Harbor seal. Notice V-shaped nostrils and spotted fur.

Long Island hosts five native seal species including; Harbor, Grey, Harp, Hooded, and Ringed seals. However, you’ll most likely come across either Harbor, Grey or Harp seals as Ringed and Hooded seals tend to stay toward arctic seas. For the most part, these seals will look pretty similar with their long torpedo-like bodies, flippers and caterpillar-like movement, but if you get a close look ( through binoculars, of course) you can discover distinctive traits between species. You’ll know you have spotted a Harbor seal if you see a dog-like snout with V-shaped nostrils and spots on the fur. In compassion, Grey seals have round heads with parallel nostrils and they’re typically grey or brown in color. Lastly, while very rare, you’ll know you’ve come across a Harp seal if you see black pigmentation on the snout and a black mark on their back that resembles a harp.

Grey Seal. Notice parallel nostrils and brown fur.

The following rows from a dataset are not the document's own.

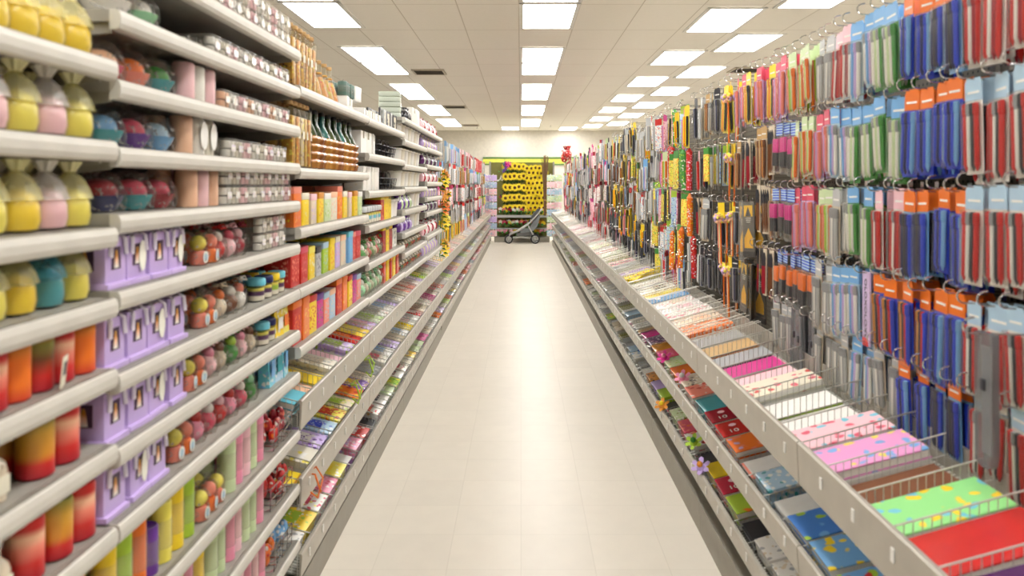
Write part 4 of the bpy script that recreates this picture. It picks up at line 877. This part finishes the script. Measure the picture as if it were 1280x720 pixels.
def hang(side, key, y, ztop, ri, depth, xf, hook=True, scale=1.):
    typ, desc, args, name, cat = SP[key]
    k = int((y-(RY if side > 0 else YA+6*BW))/BW); ck = (side, k, ri); CC[ck] = CC.get(ck, 0)+1
    h = {'pen':lambda a:a[4],'hl':lambda a:a[3],'br':lambda a:a[2],'sq':lambda a:a[1],'pom':lambda a:a[0],'sc':lambda a:a[1],'tb':lambda a:a[2],'st':lambda a:a[4],'let':lambda a:a[1],'lp':lambda a:a[1]}[typ](args)*scale
    where = '%s along %s peg row, %s %s bay' % (od(CC[ck]), ROWN[ri], od(k+1), SIDEN[side])
    bx = RBX if side > 0 else LBX
    if hook:
        place(make_hook, (side, round(bx-xf+.035, 2)), (side*bx, y, ztop-.008), 0, 'peg_hook', 'curled chrome hook, '+where, 'hook', 'chrome peg hooks')
    for d in range(depth):
        fn = FN[typ]
        if typ == 'pen' and (d > 0 or y > 4.6): fn = pen_pack_plain
        lab = (desc+', ' if d == 0 else '%s, %s back, ' % (desc, od(d+1)))+where
        jz = R.uniform(-.15, .15) if y < 3.5 else R.uniform(-.5, .5); sc_ = scale*(R.uniform(.94, 1.1) if ri < 4 else R.uniform(.86, .95))
        if scale != 1.: sc_ = min(scale*R.uniform(.9, 1.15), .285*scale/h)
        place(fn, args, (side*(xf+.012+d*.034+R.uniform(-.006,.006)), y+R.uniform(-.006,.006), ztop-h*sc_/scale), (R.uniform(-.05,.05), R.uniform(-.03,.03), (PI if side > 0 else 0)+jz), name, lab, cat, GR[typ], sc_)
ROWS = [2.13, 1.85, 1.57, 1.29, 1.07]
SECT = [  # right rack: y from, to, the product of each row (top to bottom)
 (1.30,1.66,('rw','rwb','rwb','rwb','rwb')),
 (1.66,1.90,('rw','rwb','rwb','rwb','rwb')),
 (1.90,2.06,('bk','bo','bo','bo','bk')),
 (2.06,2.22,('bo','bo','bk','ro','bo')),
 (2.22,2.40,('wg','wg','rw','ro','cl')),
 (2.40,2.56,('wb','wg','wg','let','wb')),
 (2.56,2.72,('rw','wb','cl','wb','cl')),
 (2.72,2.90,('cl','pk','lg','cl','cl')),
 (2.90,3.12,('lg','lg','pk','og','lp')),
 (3.12,3.36,('pk','mg','mg','og','cl')),
 (3.36,3.46,('yb','br','dt','br',None)),
 (3.46,3.62,('pk','dt','br','rb',None))]
y = 1.33
TRI = []
for (a, b, ks) in SECT:
    y = a+.04
    while y < b:
        xf = 1.12 if a < 2.7 else 1.13
        for ri, kk in enumerate(ks):
            if kk is None: continue
            if kk == 'let' and y > a+.05: kk = 'wb'
            hang(1, kk, y, ROWS[ri]+R.uniform(-.01,.01), ri, 3 if y < 2.75 else 2, xf+R.uniform(0,.015))
        y += .082 if ks[0] not in ('wg','wb') else .088
R4 = [2.13, 1.80, 1.49, 1.19]
cols = [  # four taller rows: set squares, pompom pens, dark pencils
 ('yb','rb','tri','tri'),('pk','rb','tri','tri'),('pk','dt','dk','dk'),('pom','pom','pom','pom'),('yb','yb','pom','pom'),('dk','st4','dk','dk'),('dk','cl','dk','dk'),('cl','st2','dk','dk'),('dt','st2','cl','dk'),('cl','dk','dt','dk'),('dk','rw','rb','cl')]
y = 3.68
for cset in cols:
    for ri, kk in enumerate(cset): hang(1, kk, y, R4[ri]+R.uniform(-.01,.01), ri, 2, 1.12+R.uniform(0,.02))
    y += .125 if 'tri' in cset or 'pom' in cset else .1
POOL = [('ro1','ro2','ro1','ro2','dk'),('st2','ro3','st2','ro1','ro2'),('st4','st2','st1','st2','ro1'),('ro3','ro2','st2','st4','st3'),('st1','st2','st4','ro1','ro2'),('st3','cl','st2','st3','dk'),
        ('cl','sc','cl','dk','sc'),('cl','cl','st3','sc','dk'),('yb','st2','sr','yb','dk'),('dk','yb','dt','yb','dk'),('cl','sc','dk','sc','dk'),('yb','dt','yb','dk','sc'),
        ('dk','dk','dk','sr','dk'),('cl','wb','st5','rw','st5'),('st5','rw','st5','rw','rw'),('st1','st5','st1','st5','st5'),('st1','st1','st5','st1','rw'),
        ('dk','cl','sc','dk','cl'),('cl','sc','cl','cl','dk'),('wb','cl','sc','cl','cl'),('cl','cl','dk','sc','cl'),('sc','cl','wb','dk','dt'),('cl','dk','cl','sc','cl'),
        ('st5','sr','st1','st5','sr'),('st5','ro2','st5','sr','ro2'),('sr','st5','rw','st1','st5')]
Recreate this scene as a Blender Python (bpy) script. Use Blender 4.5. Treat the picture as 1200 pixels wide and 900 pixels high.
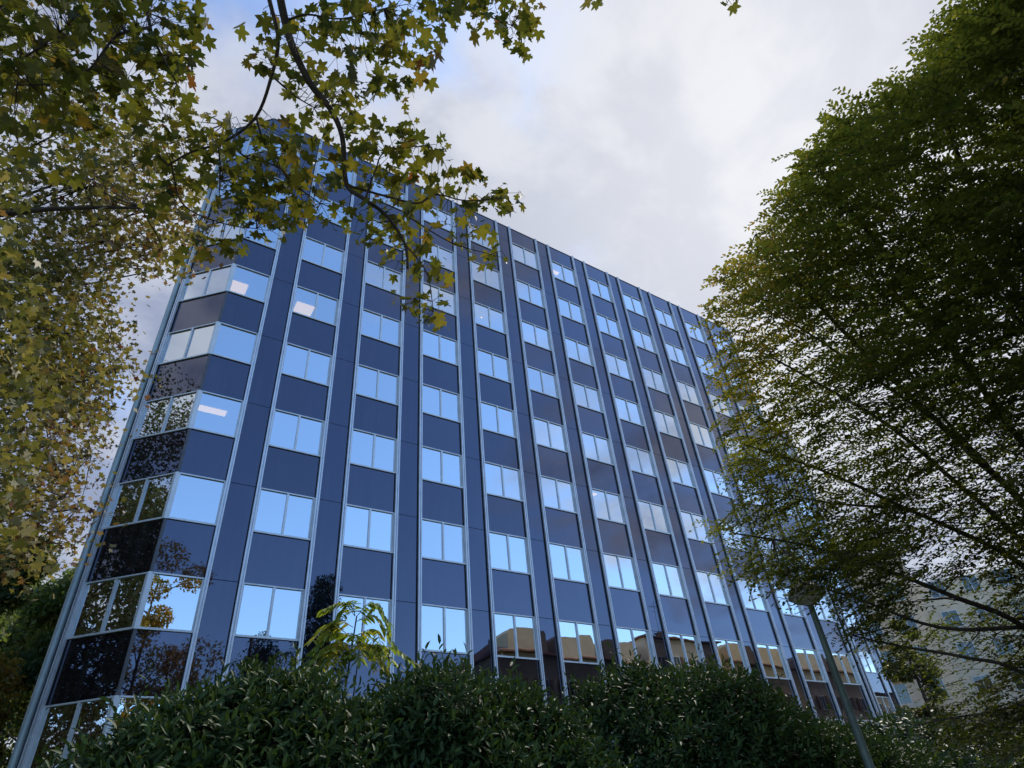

Now that you know the traits to identify the seals, it’s time to pick a location to start your seal-watching hunt. Seals have been spotted at the following park in the past,, so they may be worth a visit: Jones Beach State Park, Montauk Point State Park, or Cupsogue Beach State Park. You can also opt to attend a seal cruise or guided tours you can find online. We suggest checking out the Coastal Research and Education Society of Long Island. And, right now is the best time of year  to see seals. From November to about April seals rest on sandy beaches to regulate body temperature or prepare for birth. If you’re lucky enough to spot some seals on your walk, keep your distance and do not  disturb them. Seals are a federally-protected species and are protected against harassment and being killed. Harassment is defined as anything that can cause a change in the mammal’s behavior. Always maintain a 200 feet distance when observing seals. As adorable as they look, they are still unpredictable wild animals! 

Harp seal. Notice black back and snout.